• _Given instruction_
Copy every line from the material below that holds "sprigs".
******
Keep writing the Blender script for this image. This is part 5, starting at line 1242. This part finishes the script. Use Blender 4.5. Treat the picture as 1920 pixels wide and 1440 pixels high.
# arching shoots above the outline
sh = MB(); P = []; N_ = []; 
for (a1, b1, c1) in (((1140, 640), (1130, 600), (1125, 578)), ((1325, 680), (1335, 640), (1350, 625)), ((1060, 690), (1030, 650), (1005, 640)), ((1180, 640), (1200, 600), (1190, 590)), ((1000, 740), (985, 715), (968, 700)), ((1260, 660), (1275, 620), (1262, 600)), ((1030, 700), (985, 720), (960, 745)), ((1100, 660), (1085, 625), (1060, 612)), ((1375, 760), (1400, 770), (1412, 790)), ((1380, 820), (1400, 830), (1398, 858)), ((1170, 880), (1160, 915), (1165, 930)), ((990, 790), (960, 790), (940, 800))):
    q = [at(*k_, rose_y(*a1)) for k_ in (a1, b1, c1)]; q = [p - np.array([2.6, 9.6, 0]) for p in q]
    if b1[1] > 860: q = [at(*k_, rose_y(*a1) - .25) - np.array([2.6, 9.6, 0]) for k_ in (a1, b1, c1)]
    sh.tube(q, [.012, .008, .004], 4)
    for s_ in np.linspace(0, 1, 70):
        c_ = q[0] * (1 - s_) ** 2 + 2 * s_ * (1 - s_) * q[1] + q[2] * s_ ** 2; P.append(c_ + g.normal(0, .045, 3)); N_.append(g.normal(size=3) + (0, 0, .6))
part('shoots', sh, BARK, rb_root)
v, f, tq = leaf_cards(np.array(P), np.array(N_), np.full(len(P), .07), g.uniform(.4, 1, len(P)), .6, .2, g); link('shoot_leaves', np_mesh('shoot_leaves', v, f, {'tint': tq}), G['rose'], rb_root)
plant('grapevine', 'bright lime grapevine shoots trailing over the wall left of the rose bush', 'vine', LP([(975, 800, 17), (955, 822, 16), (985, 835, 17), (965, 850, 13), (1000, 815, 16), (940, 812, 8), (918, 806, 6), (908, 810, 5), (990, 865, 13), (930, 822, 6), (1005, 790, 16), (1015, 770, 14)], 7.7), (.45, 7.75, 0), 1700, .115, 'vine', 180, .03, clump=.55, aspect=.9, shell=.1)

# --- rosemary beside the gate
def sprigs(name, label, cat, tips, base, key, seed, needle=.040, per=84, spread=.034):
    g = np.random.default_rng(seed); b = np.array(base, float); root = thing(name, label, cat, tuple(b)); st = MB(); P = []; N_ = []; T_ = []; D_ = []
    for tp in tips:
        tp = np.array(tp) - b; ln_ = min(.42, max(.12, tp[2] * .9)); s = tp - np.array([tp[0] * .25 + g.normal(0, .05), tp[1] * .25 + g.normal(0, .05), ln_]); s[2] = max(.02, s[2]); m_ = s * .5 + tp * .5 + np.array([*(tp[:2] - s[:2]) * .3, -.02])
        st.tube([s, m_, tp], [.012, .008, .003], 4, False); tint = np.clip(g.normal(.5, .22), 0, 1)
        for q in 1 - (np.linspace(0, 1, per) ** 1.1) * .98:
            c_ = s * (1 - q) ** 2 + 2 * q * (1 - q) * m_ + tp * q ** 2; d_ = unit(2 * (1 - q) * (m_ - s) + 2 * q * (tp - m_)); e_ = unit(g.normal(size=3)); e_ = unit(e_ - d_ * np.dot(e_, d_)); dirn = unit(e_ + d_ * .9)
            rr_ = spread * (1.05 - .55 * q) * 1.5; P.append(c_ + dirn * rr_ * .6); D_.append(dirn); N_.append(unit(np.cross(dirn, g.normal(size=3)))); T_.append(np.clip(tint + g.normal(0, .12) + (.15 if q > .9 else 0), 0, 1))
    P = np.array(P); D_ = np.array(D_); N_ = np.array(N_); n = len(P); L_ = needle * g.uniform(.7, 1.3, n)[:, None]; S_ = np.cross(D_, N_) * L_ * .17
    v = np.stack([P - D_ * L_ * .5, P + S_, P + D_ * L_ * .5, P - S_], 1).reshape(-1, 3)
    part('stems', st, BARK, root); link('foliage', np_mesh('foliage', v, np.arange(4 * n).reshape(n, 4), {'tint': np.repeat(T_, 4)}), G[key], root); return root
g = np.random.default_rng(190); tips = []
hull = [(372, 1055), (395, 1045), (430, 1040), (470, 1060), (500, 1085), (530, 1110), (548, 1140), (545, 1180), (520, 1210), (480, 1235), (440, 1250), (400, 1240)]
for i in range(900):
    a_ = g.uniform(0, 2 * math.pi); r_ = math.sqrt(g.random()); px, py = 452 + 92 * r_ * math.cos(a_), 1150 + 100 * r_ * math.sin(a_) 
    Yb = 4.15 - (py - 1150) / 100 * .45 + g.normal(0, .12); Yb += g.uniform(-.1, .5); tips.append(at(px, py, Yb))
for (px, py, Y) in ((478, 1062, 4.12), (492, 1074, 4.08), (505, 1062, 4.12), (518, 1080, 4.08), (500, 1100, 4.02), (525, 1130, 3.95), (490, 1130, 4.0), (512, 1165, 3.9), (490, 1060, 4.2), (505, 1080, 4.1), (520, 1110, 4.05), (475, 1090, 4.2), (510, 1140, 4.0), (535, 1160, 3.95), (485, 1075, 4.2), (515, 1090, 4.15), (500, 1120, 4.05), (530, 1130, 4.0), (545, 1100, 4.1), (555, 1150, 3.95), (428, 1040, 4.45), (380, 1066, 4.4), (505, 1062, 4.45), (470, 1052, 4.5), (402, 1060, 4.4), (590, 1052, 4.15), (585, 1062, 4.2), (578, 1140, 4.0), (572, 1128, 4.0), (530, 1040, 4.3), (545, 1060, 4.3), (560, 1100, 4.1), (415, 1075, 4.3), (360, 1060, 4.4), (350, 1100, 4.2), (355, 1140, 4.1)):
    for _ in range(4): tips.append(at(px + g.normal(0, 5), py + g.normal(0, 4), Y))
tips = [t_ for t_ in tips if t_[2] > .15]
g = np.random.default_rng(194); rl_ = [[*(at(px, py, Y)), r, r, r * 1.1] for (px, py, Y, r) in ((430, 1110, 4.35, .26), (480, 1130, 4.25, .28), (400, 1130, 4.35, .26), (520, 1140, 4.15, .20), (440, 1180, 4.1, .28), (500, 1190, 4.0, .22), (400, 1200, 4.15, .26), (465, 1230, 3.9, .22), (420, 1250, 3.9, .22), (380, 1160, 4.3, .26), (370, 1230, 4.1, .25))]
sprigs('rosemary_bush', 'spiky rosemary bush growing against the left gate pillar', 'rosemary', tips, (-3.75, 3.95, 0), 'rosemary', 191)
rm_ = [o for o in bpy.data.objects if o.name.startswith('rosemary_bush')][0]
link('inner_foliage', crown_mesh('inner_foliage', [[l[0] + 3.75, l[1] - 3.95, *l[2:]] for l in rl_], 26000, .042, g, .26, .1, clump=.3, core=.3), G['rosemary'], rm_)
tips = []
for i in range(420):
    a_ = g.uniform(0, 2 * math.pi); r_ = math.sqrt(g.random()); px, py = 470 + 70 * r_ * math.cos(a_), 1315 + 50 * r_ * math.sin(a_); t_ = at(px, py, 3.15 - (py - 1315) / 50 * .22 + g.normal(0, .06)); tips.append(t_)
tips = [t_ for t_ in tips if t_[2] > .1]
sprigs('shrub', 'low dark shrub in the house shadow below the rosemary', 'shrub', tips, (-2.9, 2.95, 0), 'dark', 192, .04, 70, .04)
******
• _Worked answer_
def sprigs(name, label, cat, tips, base, key, seed, needle=.040, per=84, spread=.034):
sprigs('rosemary_bush', 'spiky rosemary bush growing against the left gate pillar', 'rosemary', tips, (-3.75, 3.95, 0), 'rosemary', 191)
sprigs('shrub', 'low dark shrub in the house shadow below the rosemary', 'shrub', tips, (-2.9, 2.95, 0), 'dark', 192, .04, 70, .04)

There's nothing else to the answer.